Output every entry exactly as written.

◆ **Material**
———

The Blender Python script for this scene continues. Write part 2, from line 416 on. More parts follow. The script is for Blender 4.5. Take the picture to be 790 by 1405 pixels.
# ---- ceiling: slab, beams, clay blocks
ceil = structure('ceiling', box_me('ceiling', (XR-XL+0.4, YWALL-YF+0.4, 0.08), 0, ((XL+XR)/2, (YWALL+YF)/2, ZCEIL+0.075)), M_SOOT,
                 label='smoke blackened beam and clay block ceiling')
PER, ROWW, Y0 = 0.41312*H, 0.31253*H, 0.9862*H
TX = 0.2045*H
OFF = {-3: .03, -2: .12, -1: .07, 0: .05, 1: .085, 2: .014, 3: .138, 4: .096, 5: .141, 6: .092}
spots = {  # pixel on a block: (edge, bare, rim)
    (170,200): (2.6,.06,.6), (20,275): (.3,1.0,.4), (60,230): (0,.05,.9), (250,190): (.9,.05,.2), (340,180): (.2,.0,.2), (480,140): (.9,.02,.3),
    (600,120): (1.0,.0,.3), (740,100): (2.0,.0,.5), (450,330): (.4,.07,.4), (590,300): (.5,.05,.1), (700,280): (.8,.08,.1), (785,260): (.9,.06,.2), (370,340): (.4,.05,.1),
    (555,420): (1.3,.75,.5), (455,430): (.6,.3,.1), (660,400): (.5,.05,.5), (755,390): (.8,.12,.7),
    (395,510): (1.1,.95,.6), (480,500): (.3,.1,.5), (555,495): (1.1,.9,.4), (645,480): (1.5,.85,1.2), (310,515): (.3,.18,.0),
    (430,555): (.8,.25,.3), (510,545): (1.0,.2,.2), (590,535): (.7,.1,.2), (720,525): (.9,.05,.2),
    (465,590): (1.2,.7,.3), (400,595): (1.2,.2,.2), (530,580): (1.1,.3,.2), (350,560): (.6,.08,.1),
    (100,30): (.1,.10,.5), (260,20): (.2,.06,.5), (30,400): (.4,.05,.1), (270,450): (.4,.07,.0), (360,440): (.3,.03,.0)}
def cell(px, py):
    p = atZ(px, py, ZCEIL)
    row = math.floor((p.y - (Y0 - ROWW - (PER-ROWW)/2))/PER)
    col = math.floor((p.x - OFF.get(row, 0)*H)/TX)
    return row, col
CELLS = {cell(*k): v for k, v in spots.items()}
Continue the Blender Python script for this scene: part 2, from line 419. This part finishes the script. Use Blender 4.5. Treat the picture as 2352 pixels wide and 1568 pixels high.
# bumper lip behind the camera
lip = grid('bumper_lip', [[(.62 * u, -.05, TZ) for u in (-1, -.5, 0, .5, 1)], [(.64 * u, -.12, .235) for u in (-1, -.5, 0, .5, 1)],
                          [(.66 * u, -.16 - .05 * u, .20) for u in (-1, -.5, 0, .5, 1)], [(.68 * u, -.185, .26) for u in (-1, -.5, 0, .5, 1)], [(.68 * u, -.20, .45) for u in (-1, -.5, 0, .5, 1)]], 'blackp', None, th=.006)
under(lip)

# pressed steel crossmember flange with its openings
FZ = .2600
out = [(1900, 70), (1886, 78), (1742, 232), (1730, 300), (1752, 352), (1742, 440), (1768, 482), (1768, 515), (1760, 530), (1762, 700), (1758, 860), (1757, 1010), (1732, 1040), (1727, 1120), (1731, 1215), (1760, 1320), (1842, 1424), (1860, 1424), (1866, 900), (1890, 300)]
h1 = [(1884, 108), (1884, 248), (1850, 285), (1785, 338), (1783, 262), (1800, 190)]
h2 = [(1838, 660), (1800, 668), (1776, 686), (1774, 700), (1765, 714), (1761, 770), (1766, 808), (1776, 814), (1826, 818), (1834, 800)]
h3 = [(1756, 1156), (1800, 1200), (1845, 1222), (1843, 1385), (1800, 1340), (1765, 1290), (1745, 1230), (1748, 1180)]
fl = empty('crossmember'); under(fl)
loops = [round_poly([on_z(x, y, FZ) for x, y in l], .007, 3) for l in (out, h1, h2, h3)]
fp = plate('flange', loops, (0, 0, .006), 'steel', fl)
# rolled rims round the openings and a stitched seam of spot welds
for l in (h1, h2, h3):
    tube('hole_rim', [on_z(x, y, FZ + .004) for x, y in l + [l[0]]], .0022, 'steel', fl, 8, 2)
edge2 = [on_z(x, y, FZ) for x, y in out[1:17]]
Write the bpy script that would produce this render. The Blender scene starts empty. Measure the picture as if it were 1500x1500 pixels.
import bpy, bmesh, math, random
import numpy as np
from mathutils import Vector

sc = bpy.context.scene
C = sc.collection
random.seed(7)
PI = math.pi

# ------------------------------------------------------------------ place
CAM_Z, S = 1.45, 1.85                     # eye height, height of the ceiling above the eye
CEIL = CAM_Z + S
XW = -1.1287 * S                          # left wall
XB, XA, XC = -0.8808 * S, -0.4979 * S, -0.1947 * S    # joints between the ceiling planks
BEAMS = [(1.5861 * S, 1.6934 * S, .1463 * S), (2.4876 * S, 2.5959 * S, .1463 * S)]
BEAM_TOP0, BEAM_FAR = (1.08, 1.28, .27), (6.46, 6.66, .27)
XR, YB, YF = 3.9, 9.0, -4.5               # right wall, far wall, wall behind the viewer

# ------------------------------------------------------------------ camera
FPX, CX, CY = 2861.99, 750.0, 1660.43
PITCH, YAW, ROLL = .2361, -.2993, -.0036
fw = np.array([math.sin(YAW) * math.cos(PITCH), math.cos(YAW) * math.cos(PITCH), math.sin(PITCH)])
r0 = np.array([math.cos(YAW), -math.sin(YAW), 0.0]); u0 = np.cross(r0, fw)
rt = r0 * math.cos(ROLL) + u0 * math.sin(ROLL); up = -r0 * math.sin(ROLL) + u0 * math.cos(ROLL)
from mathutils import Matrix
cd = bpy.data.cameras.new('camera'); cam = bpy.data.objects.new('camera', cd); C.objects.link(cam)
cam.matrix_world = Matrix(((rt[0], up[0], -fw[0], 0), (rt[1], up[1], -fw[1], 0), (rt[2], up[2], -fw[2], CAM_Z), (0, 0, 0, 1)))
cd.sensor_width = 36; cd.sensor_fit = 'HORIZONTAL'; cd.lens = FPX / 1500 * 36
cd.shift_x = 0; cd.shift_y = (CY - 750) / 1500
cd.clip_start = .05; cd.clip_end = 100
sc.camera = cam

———

◆ **Exercise result**
The Blender Python script for this scene continues. Write part 2, from line 416 on. More parts follow. The script is for Blender 4.5. Take the picture to be 790 by 1405 pixels.
# ---- ceiling: slab, beams, clay blocks
ceil = structure('ceiling', box_me('ceiling', (XR-XL+0.4, YWALL-YF+0.4, 0.08), 0, ((XL+XR)/2, (YWALL+YF)/2, ZCEIL+0.075)), M_SOOT,
                 label='smoke blackened beam and clay block ceiling')
PER, ROWW, Y0 = 0.41312*H, 0.31253*H, 0.9862*H
TX = 0.2045*H
OFF = {-3: .03, -2: .12, -1: .07, 0: .05, 1: .085, 2: .014, 3: .138, 4: .096, 5: .141, 6: .092}
spots = {  # pixel on a block: (edge, bare, rim)
    (170,200): (2.6,.06,.6), (20,275): (.3,1.0,.4), (60,230): (0,.05,.9), (250,190): (.9,.05,.2), (340,180): (.2,.0,.2), (480,140): (.9,.02,.3),
    (600,120): (1.0,.0,.3), (740,100): (2.0,.0,.5), (450,330): (.4,.07,.4), (590,300): (.5,.05,.1), (700,280): (.8,.08,.1), (785,260): (.9,.06,.2), (370,340): (.4,.05,.1),
    (555,420): (1.3,.75,.5), (455,430): (.6,.3,.1), (660,400): (.5,.05,.5), (755,390): (.8,.12,.7),
    (395,510): (1.1,.95,.6), (480,500): (.3,.1,.5), (555,495): (1.1,.9,.4), (645,480): (1.5,.85,1.2), (310,515): (.3,.18,.0),
    (430,555): (.8,.25,.3), (510,545): (1.0,.2,.2), (590,535): (.7,.1,.2), (720,525): (.9,.05,.2),
    (465,590): (1.2,.7,.3), (400,595): (1.2,.2,.2), (530,580): (1.1,.3,.2), (350,560): (.6,.08,.1),
    (100,30): (.1,.10,.5), (260,20): (.2,.06,.5), (30,400): (.4,.05,.1), (270,450): (.4,.07,.0), (360,440): (.3,.03,.0)}
def cell(px, py):
    p = atZ(px, py, ZCEIL)
    row = math.floor((p.y - (Y0 - ROWW - (PER-ROWW)/2))/PER)
    col = math.floor((p.x - OFF.get(row, 0)*H)/TX)
    return row, col
CELLS = {cell(*k): v for k, v in spots.items()}
Continue the Blender Python script for this scene: part 2, from line 419. This part finishes the script. Use Blender 4.5. Treat the picture as 2352 pixels wide and 1568 pixels high.
# bumper lip behind the camera
lip = grid('bumper_lip', [[(.62 * u, -.05, TZ) for u in (-1, -.5, 0, .5, 1)], [(.64 * u, -.12, .235) for u in (-1, -.5, 0, .5, 1)],
                          [(.66 * u, -.16 - .05 * u, .20) for u in (-1, -.5, 0, .5, 1)], [(.68 * u, -.185, .26) for u in (-1, -.5, 0, .5, 1)], [(.68 * u, -.20, .45) for u in (-1, -.5, 0, .5, 1)]], 'blackp', None, th=.006)
under(lip)

# pressed steel crossmember flange with its openings
FZ = .2600
out = [(1900, 70), (1886, 78), (1742, 232), (1730, 300), (1752, 352), (1742, 440), (1768, 482), (1768, 515), (1760, 530), (1762, 700), (1758, 860), (1757, 1010), (1732, 1040), (1727, 1120), (1731, 1215), (1760, 1320), (1842, 1424), (1860, 1424), (1866, 900), (1890, 300)]
h1 = [(1884, 108), (1884, 248), (1850, 285), (1785, 338), (1783, 262), (1800, 190)]
h2 = [(1838, 660), (1800, 668), (1776, 686), (1774, 700), (1765, 714), (1761, 770), (1766, 808), (1776, 814), (1826, 818), (1834, 800)]
h3 = [(1756, 1156), (1800, 1200), (1845, 1222), (1843, 1385), (1800, 1340), (1765, 1290), (1745, 1230), (1748, 1180)]
fl = empty('crossmember'); under(fl)
loops = [round_poly([on_z(x, y, FZ) for x, y in l], .007, 3) for l in (out, h1, h2, h3)]
fp = plate('flange', loops, (0, 0, .006), 'steel', fl)
# rolled rims round the openings and a stitched seam of spot welds
for l in (h1, h2, h3):
    tube('hole_rim', [on_z(x, y, FZ + .004) for x, y in l + [l[0]]], .0022, 'steel', fl, 8, 2)
edge2 = [on_z(x, y, FZ) for x, y in out[1:17]]
Write the bpy script that would produce this render. The Blender scene starts empty. Measure the picture as if it were 1500x1500 pixels.
import bpy, bmesh, math, random
import numpy as np
from mathutils import Vector

sc = bpy.context.scene
C = sc.collection
random.seed(7)
PI = math.pi

# ------------------------------------------------------------------ place
CAM_Z, S = 1.45, 1.85                     # eye height, height of the ceiling above the eye
CEIL = CAM_Z + S
XW = -1.1287 * S                          # left wall
XB, XA, XC = -0.8808 * S, -0.4979 * S, -0.1947 * S    # joints between the ceiling planks
BEAMS = [(1.5861 * S, 1.6934 * S, .1463 * S), (2.4876 * S, 2.5959 * S, .1463 * S)]
BEAM_TOP0, BEAM_FAR = (1.08, 1.28, .27), (6.46, 6.66, .27)
XR, YB, YF = 3.9, 9.0, -4.5               # right wall, far wall, wall behind the viewer

# ------------------------------------------------------------------ camera
FPX, CX, CY = 2861.99, 750.0, 1660.43
PITCH, YAW, ROLL = .2361, -.2993, -.0036
fw = np.array([math.sin(YAW) * math.cos(PITCH), math.cos(YAW) * math.cos(PITCH), math.sin(PITCH)])
r0 = np.array([math.cos(YAW), -math.sin(YAW), 0.0]); u0 = np.cross(r0, fw)
rt = r0 * math.cos(ROLL) + u0 * math.sin(ROLL); up = -r0 * math.sin(ROLL) + u0 * math.cos(ROLL)
from mathutils import Matrix
cd = bpy.data.cameras.new('camera'); cam = bpy.data.objects.new('camera', cd); C.objects.link(cam)
cam.matrix_world = Matrix(((rt[0], up[0], -fw[0], 0), (rt[1], up[1], -fw[1], 0), (rt[2], up[2], -fw[2], CAM_Z), (0, 0, 0, 1)))
cd.sensor_width = 36; cd.sensor_fit = 'HORIZONTAL'; cd.lens = FPX / 1500 * 36
cd.shift_x = 0; cd.shift_y = (CY - 750) / 1500
cd.clip_start = .05; cd.clip_end = 100
sc.camera = cam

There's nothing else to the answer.